You don’t have to be an economist to know that the unemployment rate is a crucial measure of collective prosperity.

And you don’t have to be an optimist to know that the remarkable decline in South Carolina’s unemployment rate — from 11.9 percent in January 2010 to 7.5 percent last month — is welcome proof that times have gotten considerably better in our state.

Over that same period, the U.S. jobless rate has also fallen — just not nearly so much, from 9.7 percent in January 2010 to 7.3 percent last month.

In other words, as Gov. Nikki Haley put it last week, “We’re rapidly gaining on the national average.”

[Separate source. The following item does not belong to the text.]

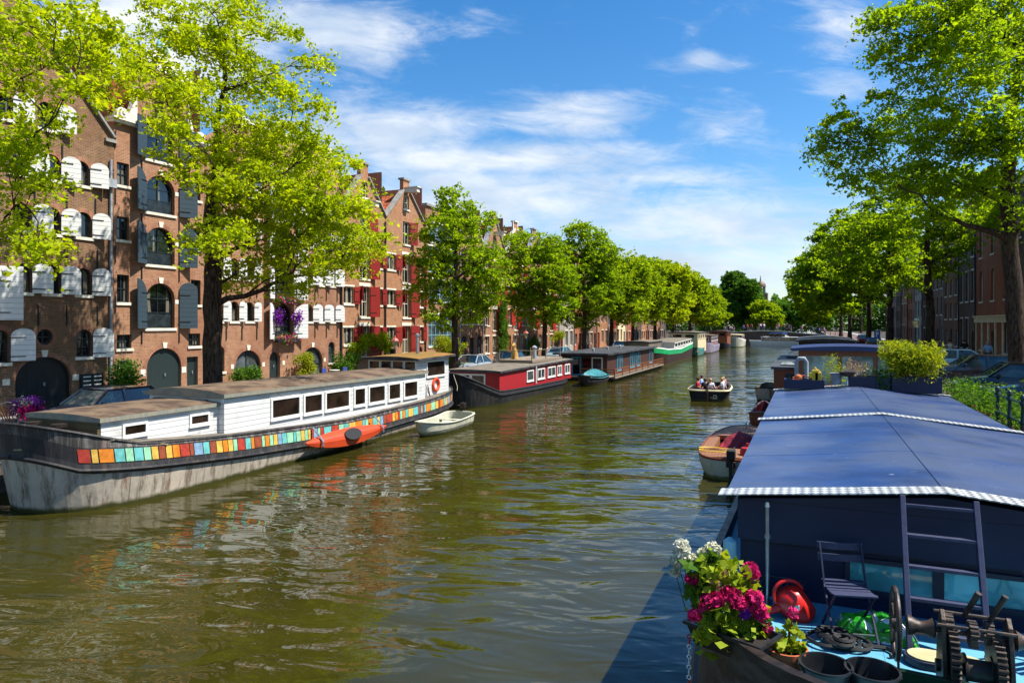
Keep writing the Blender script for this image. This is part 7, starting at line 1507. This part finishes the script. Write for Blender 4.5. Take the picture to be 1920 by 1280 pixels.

This is the closest our state’s unemployment rate has been to the national level since September 2002, when Jim Hodges was governor of South Carolina, Steve Spurrier was head coach of the Washington Redskins and Dabo Swinney was in the real estate business in Alabama.

October’s tri-county jobless rates are even better than the state’s 7. 5 percent: Charleston County, 5.8 percent; Berkeley County, 6.5 percent; Dorchester County, 6.0 percent.

Of course, 7.5 percent statewide unemployment is still a painfully high figure. Plus, as with the national rate, that statistic doesn’t include the far too many people who have given up on finding work and are no longer counted as part of the labor force.

Still, South Carolina’s jobs picture is clearly much brighter than it was just a few years ago. And it could get even brighter soon.

As reported in Saturday’s Post and Courier, Boeing said North Charleston is among the “more than a dozen” sites that it has invited to submit bids to become a production site for the company’s new 777X long-haul jet.

Boeing already has other expansion plans here related to its 787 Dreamliner facility.

Numerous other companies, big and small, have been expanding their S.C. operations, too, adding jobs in the thriving process.

That’s not the result of mere chance. Gov. Haley, Commerce Department Secretary Bobby Hitt and his staff, state legislators, local elected officials and our congressional delegation have been working hard to bring good jobs to South Carolina.

The availability of a skilled, mostly non-union work force is another major selling point in the ongoing economic-development competition with other states — and nations.

So the No. 6 Clemson Tigers and No. 10 South Carolina Gamecocks aren’t the only teams on winning streaks as they head into Saturday night’s showdown in Columbia.

And when it comes to improving our state’s economy, lowering the unemployment rate remains Job One.